George and Hwang (2004) found that the distance from the 52-week high explains a meaningful share of cross-sectional momentum profits — in some specifications, more than past returns alone. The strategy is mechanically simple, robust across decades, and complements the cross-sectional momentum work (Jegadeesh-Titman 12-2) without redundancy.
Academic basis
The George-Hwang (2004) Journal of Finance paper showed that ranking stocks by price relative to 52-week high produces a long-short portfolio with positive abnormal returns over a 12-month holding period, statistically distinct from the Jegadeesh-Titman 12-2 momentum effect. Subsequent work (Liu, Liu, Ma 2011; Hou, Xue, Zhang 2015) has confirmed the effect persists across international markets and is partially distinct from generic momentum factor exposure.
The behavioral interpretation: the 52-week high is a salient reference point. When a stock approaches it, holders sitting on gains are tempted to take profits (creating selling pressure), and outside investors hesitate to buy a stock at "the high" (creating reluctance to enter). Both forces delay the price response to good news, producing a drift after the high is finally cleared.
How Alpha Suite implements it
- Distance threshold — stocks must be within 5% of their 52-week high to qualify; tighter than 1.5% earns a bonus.
- Trend confirmation — price must be above the 50-day and 200-day moving averages. We do not chase 52w-high prints in downtrends.
- Volume confirmation — the recent 20-day average volume must exceed the 60-day average by at least 10% (expanding interest, not a quiet drift).
- Overbought penalty — RSI above 80 takes 8 points off the score; above 75 takes 3 off. The pattern works best on healthy, not exhausted, advances.
- Freshness discount — if the 52w high was set in the last bar (one-day breakout), the score is lightly discounted because pullback risk is high.
- Universe — same liquid US-large-cap universe as the JT-momentum strategy, with a $500M market-cap floor.
- Long-only — the empirical effect is robust on the long side; the short side overlaps with existing strategies, so we omit it.

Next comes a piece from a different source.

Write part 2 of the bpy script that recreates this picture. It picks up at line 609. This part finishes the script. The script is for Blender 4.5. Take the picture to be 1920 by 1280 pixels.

- Post-publication decay — a 30% haircut on expected take-profit, consistent with McLean-Pontiff (2016) post-publication decay estimates for documented anomalies.
When it fires
Signals cluster after market-wide rallies when leading names are clearing all-time or 52-week highs. The strategy underperforms in choppy, rotation-heavy markets where leadership is unstable, and pulls back hard during regime stress (the macro regime filter automatically scales sizing down 40–60% in defensive regimes).

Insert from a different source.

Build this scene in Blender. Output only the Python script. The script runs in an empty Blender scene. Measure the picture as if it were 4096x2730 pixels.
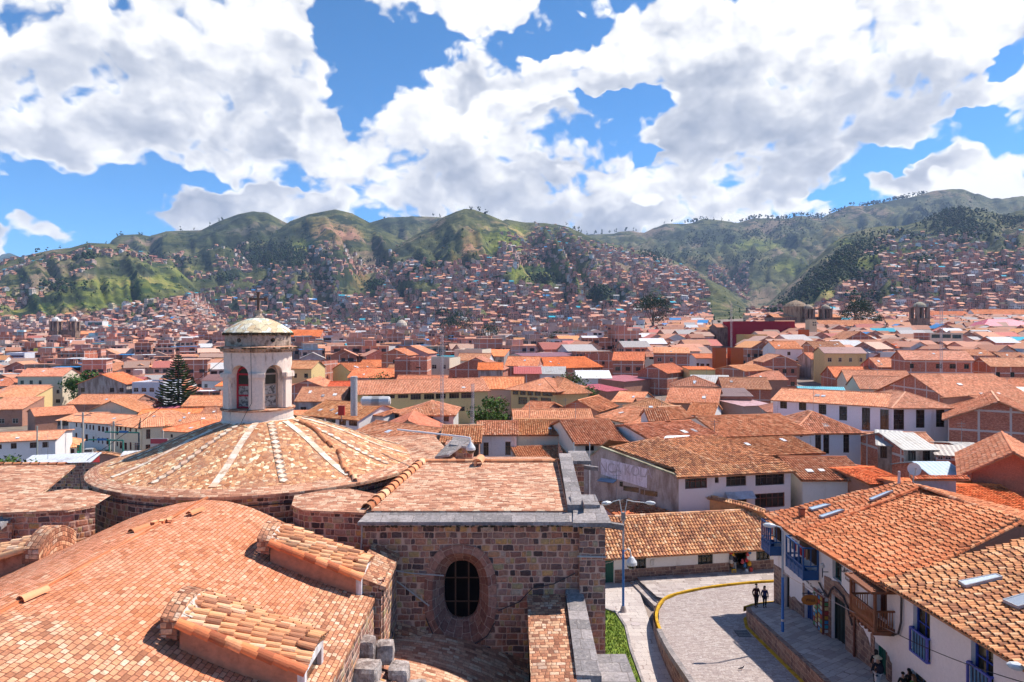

The cleanest signals come from large-cap names with multi-month-tight basing patterns clearing the 52w high on confirming volume — mechanically similar to a VCP breakout, but with the 52w high as the anchor rather than the contraction sequence. The two strategies often agree on the same name.
What it does not catch: Stocks rallying from deeply below the 52-week high (e.g., 30% off, recovering quickly). Those moves can produce strong momentum but fall outside George-Hwang's anchor mechanic. The Jegadeesh-Titman 12-2 strategy will catch them.